The fraternity brothers at Kappa Sigma didn’t quite know what they were getting into when retired Navy Seal Robert Roy and his team showed up at their door in Isa Vista last weekend.

They were about to embark on a three-day test of their physical and mental toughness.

“We did a lot of stuff that people weren’t super ready for,” said Kappa Sigma President Richard Archer.

Archer and his fraternity brothers formed a human chain in the ocean, swam buoys and ran down the streets of Isla Vista while their fellow students looked on.

The event was sponsored by the Alumni House Corp Board for the Lambda Chi Alpha Fraternity.

Isla Vista landlord Scott Greenwald is a member of the board for Kappa Sigma.

He said the board has been looking for ways to help the community in the years following the Isla Vista tragedy in 2014.

“What we were confronted with four years ago, was a shooting in Isla Vista where people lost lives and people were injured,” Greenwald said.

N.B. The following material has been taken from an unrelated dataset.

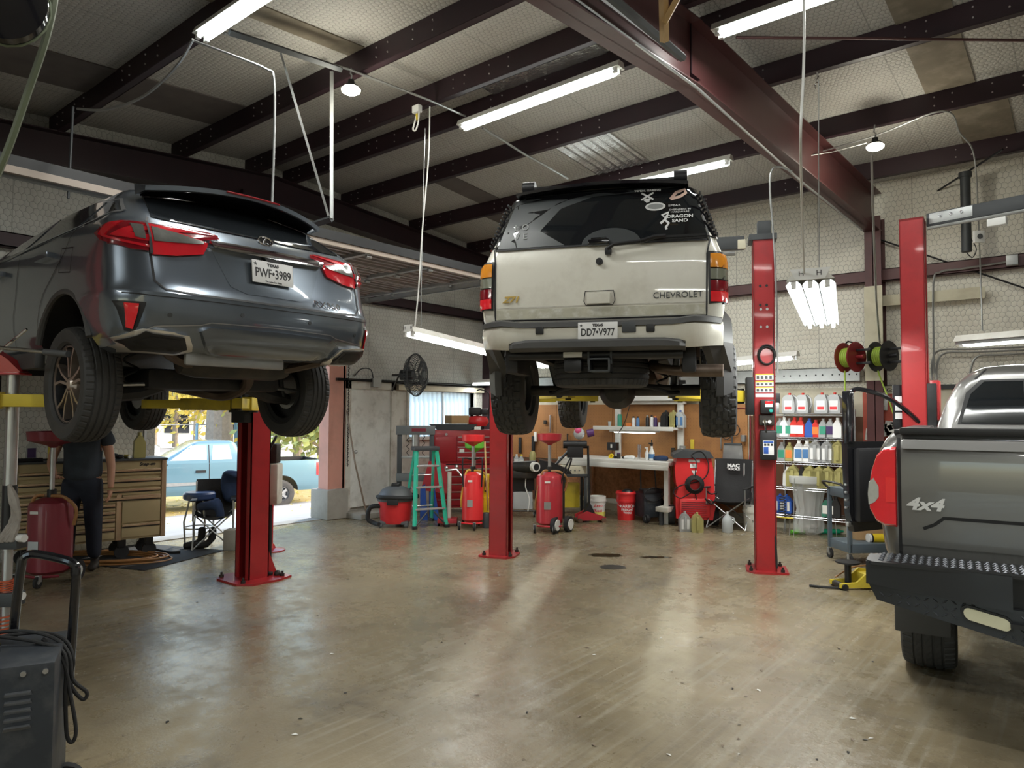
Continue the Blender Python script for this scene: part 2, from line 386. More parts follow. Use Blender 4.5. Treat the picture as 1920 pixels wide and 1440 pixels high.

The board brought the Navy Seals in to teach the fraternity leadership, teamwork, and accountability.

“We are trying to get people to understand that they have abilities beyond their own expectations,” Greenwald said.

Roy spent 20 years as an active member of the SEAL teams, serving with SEAL Team Six. His company SOT-G, which put on the event, first analyzed the fraternity, identifying their behaviors and cliques.

Roy put the young men through rigorous mental and physical challenges to teach them leadership through teamwork and accountability.

“Where they are at now is a very tight, responsible, respectful group of guys who want to be held accountable for when they do things that are wrong,” said Roy. “It’s night and day from where they were. I don’t even think they recognize themselves.”

Archer said the training went beyond what his fraternity brothers could have ever imagined.

“We are looking to push forward and change that Greek dynamic of hazing and unhealthy relationships that people associate with fraternities and we thought this program was a great opportunity for us,” said Archer.